By stepping up to the plate and bringing a speedy resolution to the Alexandra dispute only three days after the substantive minister had washed his hands and admitted failure, Prime Minister Freundel Stuart demonstrated empirically the distance between himself and his fellow Cabinet members. It was chalk and cheese.
This also happened in a long week when the over-exuberance of the Minister of Finance in declaring to a meeting of business people that two regional governments had committed themselves to investing their National Insurance funds in the Four Seasons project, resulted in a public denial from the said governments.
Question of politics  
When it is recalled that it was the Minister of Finance who, until very recently, had been championed in certain circles as the possible alternative leader to the sitting Prime Minister, then the extent to which Stuart cemented his leadership in the past week becomes clear.  
To cap it off, Stuart moved from demonstration to verbal admonition, when he encouraged the neophytes in his party, during the DLP’s Friday lunchtime lecture, to develop an appreciation for history and to ground their political actions upon a progressive and meaningful philosophy.
As the Prime Minister saw it, without such a philosophy, one’s involvement in politics becomes simply a question of “becoming Prime Minister”, which in itself is the basis for the worst kinds of opportunism since one can be swayed in any direction.
These words can best be understood as the final cementing of Stuart’s leadership.

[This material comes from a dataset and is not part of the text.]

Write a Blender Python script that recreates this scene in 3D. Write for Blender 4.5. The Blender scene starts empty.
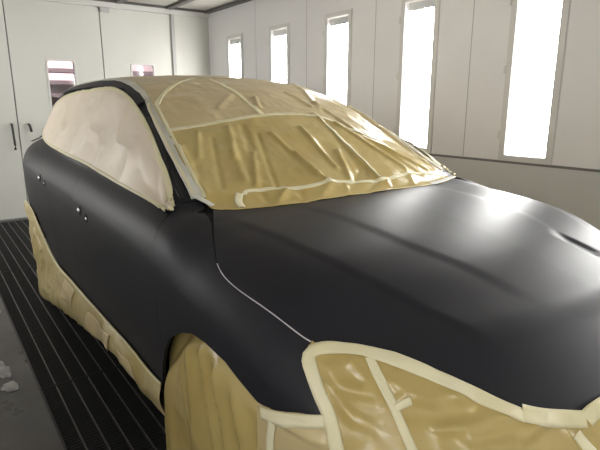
LAMP,LAMPL,TOP,OUT,EXPO=10.,5.,0,60.,1.27
import numpy as np
def cubic(xs,ys):
    """monotone-ish Catmull (PCHIP) interpolator"""
    xs=np.array(xs,float);ys=np.array(ys,float);h=np.diff(xs);d=np.diff(ys)/h
    m=np.zeros_like(ys);m[0]=d[0];m[-1]=d[-1]
    for i in range(1,len(xs)-1):
        if d[i-1]*d[i]>0:
            w1=2*h[i]+h[i-1];w2=h[i]+2*h[i-1]
            m[i]=(w1+w2)/(w1/d[i-1]+w2/d[i])
    def f(x):
        x=np.clip(np.asarray(x,float),xs[0],xs[-1])
        i=np.clip(np.searchsorted(xs,x)-1,0,len(xs)-2)
        t=(x-xs[i])/h[i];t2=t*t;t3=t2*t
        return (2*t3-3*t2+1)*ys[i]+(t3-2*t2+t)*h[i]*m[i]+(-2*t3+3*t2)*ys[i+1]+(t3-t2)*h[i]*m[i+1]
    return f
def spline2(P,n=12,closed=False):
    P=np.array(P,float);N=len(P);out=[]
    for i in range(N if closed else N-1):
        if closed: p0,p1,p2,p3=P[i-1],P[i],P[(i+1)%N],P[(i+2)%N]
        else: p0,p1,p2,p3=P[max(i-1,0)],P[i],P[i+1],P[min(i+2,N-1)]
        for k in range(n):
            t=k/n
            out.append(.5*((2*p1)+(-p0+p2)*t+(2*p0-5*p1+4*p2-p3)*t*t+(-p0+3*p1-3*p2+p3)*t**3))
    if not closed: out.append(P[-1])
    return np.array(out)
def sst(a,b,x):
    t=np.clip((x-a)/(b-a),0,1);return t*t*(3-2*t)
def poly_sd(P,x,y):
    """signed distance to a closed polygon, negative inside"""
    x=np.asarray(x,float);y=np.asarray(y,float)
    best=np.full(x.shape,1e9);ins=np.zeros(x.shape,bool)
    for (ax,ay),(bx,by) in zip(P,np.roll(P,-1,0)):
        dx,dy=bx-ax,by-ay;L=dx*dx+dy*dy
        if L<1e-12: continue
        t=np.clip(((x-ax)*dx+(y-ay)*dy)/L,0,1)
        best=np.minimum(best,(x-ax-t*dx)**2+(y-ay-t*dy)**2)
        c=((ay>y)!=(by>y))
        ins^=c&(x<ax+(y-ay)*dx/(by-ay if by!=ay else 1e-9))
    d=np.sqrt(best);return np.where(ins,-d,d)
def line_d(P,x,y):
    """distance to an open polyline"""
    x=np.asarray(x,float);y=np.asarray(y,float);best=np.full(x.shape,1e9)
    for (ax,ay),(bx,by) in zip(P[:-1],P[1:]):
        dx,dy=bx-ax,by-ay;L=dx*dx+dy*dy+1e-12
        t=np.clip(((x-ax)*dx+(y-ay)*dy)/L,0,1)
        best=np.minimum(best,(x-ax-t*dx)**2+(y-ay-t*dy)**2)
    return np.sqrt(best)
PLAN=[(-3.70,0),(-3.68,.45),(-3.62,.70),(-3.52,.84),(-3.36,.92),(-3.1,.958),(-2.8,.965),(-2.4,.955),(-2,.945),(-1,.945),(-.5,.946),(-.2,.944),(.1,.935),(.3,.905),(.45,.855),(.58,.77),(.70,.63),(.79,.46),(.85,.28),(.88,.12),(.885,0)]
h=spline2(PLAN,8)
full=np.vstack([h,(h*[1,-1])[::-1][1:-1]])
gx=np.arange(-3.9,1.15,.02);gy=np.arange(-.1,1.2,.02)
GX,GY=np.meshgrid(gx,gy,indexing='ij');SD=poly_sd(full,GX,GY)
def plan_d(x,y):
    u=np.clip((x-gx[0])/.02,0,len(gx)-1.001);v=np.clip((y-gy[0])/.02,0,len(gy)-1.001)
    i=u.astype(int);j=v.astype(int);a=u-i;b=v-j
    return (1-a)*((1-b)*SD[i,j]+b*SD[i,j+1])+a*((1-b)*SD[i+1,j]+b*SD[i+1,j+1])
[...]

Leadership questions can only be resolved empirically. Like true love, leadership cannot be defined and explained. It can only be felt and experienced.

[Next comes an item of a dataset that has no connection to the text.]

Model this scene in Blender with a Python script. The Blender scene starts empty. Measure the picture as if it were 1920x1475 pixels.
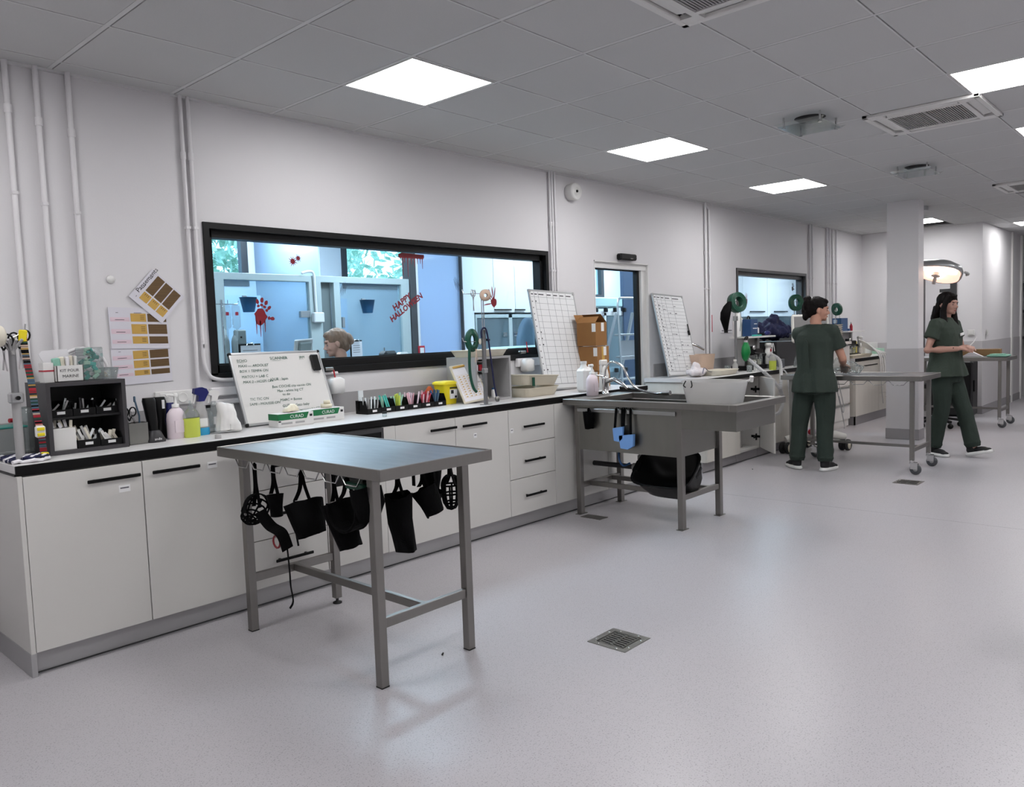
import bpy, bmesh, math, random
from mathutils import Vector, Matrix, noise
random.seed(7)
sc = bpy.context.scene
COL = sc.collection
# ------------------------------------------------------------------ camera
CP = Vector((0.0, -4.3122, 1.3683)); YAW, PIT, ROL, FPX = 0.8279, -0.0736, -0.035, 1472.84
_f = Vector((math.cos(PIT)*math.sin(YAW), math.cos(PIT)*math.cos(YAW), math.sin(PIT)))
_r = Vector((math.cos(YAW), -math.sin(YAW), 0)); _u = _r.cross(_f)
FWD = _f; RGT = math.cos(ROL)*_r + math.sin(ROL)*_u; UPV = -math.sin(ROL)*_r + math.cos(ROL)*_u
cam = bpy.data.cameras.new('camera'); cam.sensor_width = 36; cam.sensor_fit = 'HORIZONTAL'
cam.lens = FPX/1920*36; cam.clip_start = 0.05; cam.clip_end = 200
camo = bpy.data.objects.new('camera', cam); COL.objects.link(camo)
camo.matrix_world = Matrix(((RGT.x, UPV.x, -FWD.x, CP.x), (RGT.y, UPV.y, -FWD.y, CP.y), (RGT.z, UPV.z, -FWD.z, CP.z), (0, 0, 0, 1)))
sc.camera = camo
# ------------------------------------------------------------------ world, exposure
w = bpy.data.worlds.new('sky'); sc.world = w; w.use_nodes = True
wn = w.node_tree; wn.nodes.clear()
wo = wn.nodes.new('ShaderNodeOutputWorld'); bg = wn.nodes.new('ShaderNodeBackground')
bg.inputs[0].default_value = (0.52, 0.74, 1.0, 1); bg.inputs[1].default_value = 5.0
wn.links.new(bg.outputs[0], wo.inputs[0])
sc.view_settings.view_transform = 'Standard'; sc.view_settings.look = 'None'
sc.view_settings.exposure = 0.0; sc.view_settings.gamma = 1.0
sc.cycles.max_bounces = 7; sc.cycles.diffuse_bounces = 4; sc.cycles.glossy_bounces = 3
sc.cycles.transmission_bounces = 5; sc.cycles.transparent_max_bounces = 10
sc.cycles.sample_clamp_indirect = 4.0; sc.cycles.use_denoising = True
sc.cycles.caustics_reflective = False; sc.cycles.caustics_refractive = False
PANEL_W, FILL_COOL, SURG_E = 21.0, 54.0, 14.0      # radiance: room's ceiling lamps, added back-room fill panels, surgical lamp

# ------------------------------------------------------------------ helpers
def at(u, v, x=None, y=None, z=None):
    """point of the place seen at photo pixel (u, v) on the plane x=, y= or z="""
    d = FWD*FPX + RGT*(u-960) + UPV*(737.5-v)
    if x is not None: t = (x-CP.x)/d.x
    elif y is not None: t = (y-CP.y)/d.y
    else: t = (z-CP.z)/d.z
    return CP + d*t
def lin(h):
    r = [int(h[i:i+2], 16)/255 for i in (0, 2, 4)]
    return tuple(c/12.92 if c <= .04045 else ((c+.055)/1.055)**2.4 for c in r) + (1,)
MATS = {}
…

It is for this reason that debates about leadership cannot be settled in the pages of newspapers or by the crunched numbers of pollsters. They can only be settled in the real world of political practice.
Leadership acumen is not announced, it is demonstrated. Ministers, prospective leaders, and potential prime ministers are placed before the national populace and are expected to perform their respective roles and it is in their daily conduct and performance that future leaders emerge organically.

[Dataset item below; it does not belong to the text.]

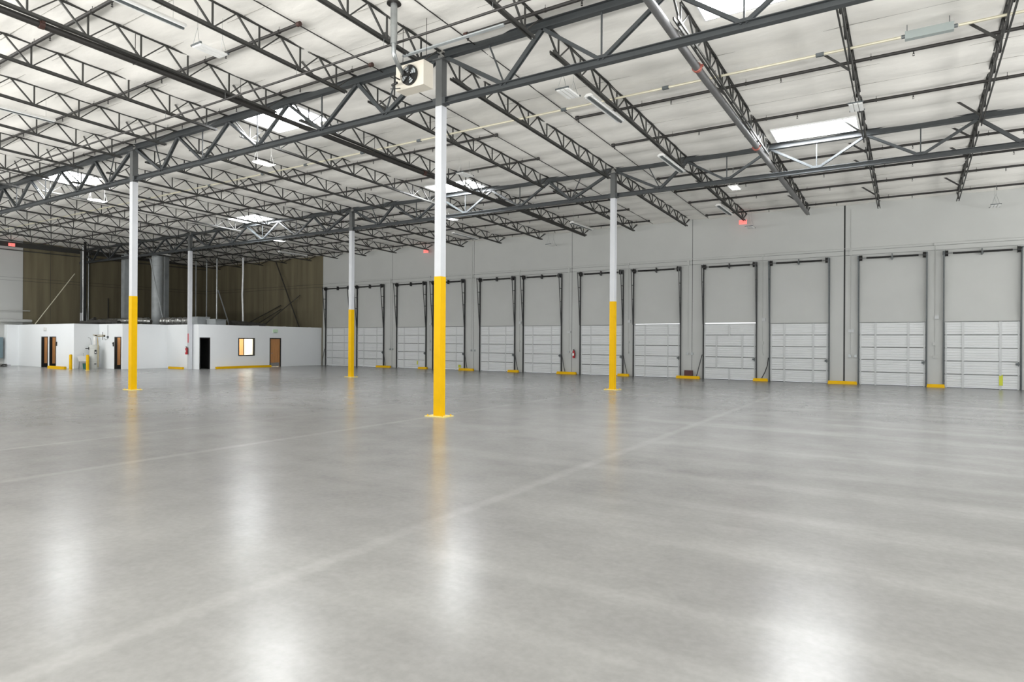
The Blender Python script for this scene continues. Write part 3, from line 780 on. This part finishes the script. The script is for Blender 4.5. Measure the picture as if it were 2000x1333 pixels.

It is this unstructured mechanism which separates the sheep from the goats.  
Such “natural selection” is always more effective than any artificial succession mechanism. This is why the “specially anointed” and selected deputies normally suffer loss, since these types place more faith in the trappings of office, image, and “sounding like a leader”, than on actual performance.
Stuart’s intervention was a reminder that substance should precede style.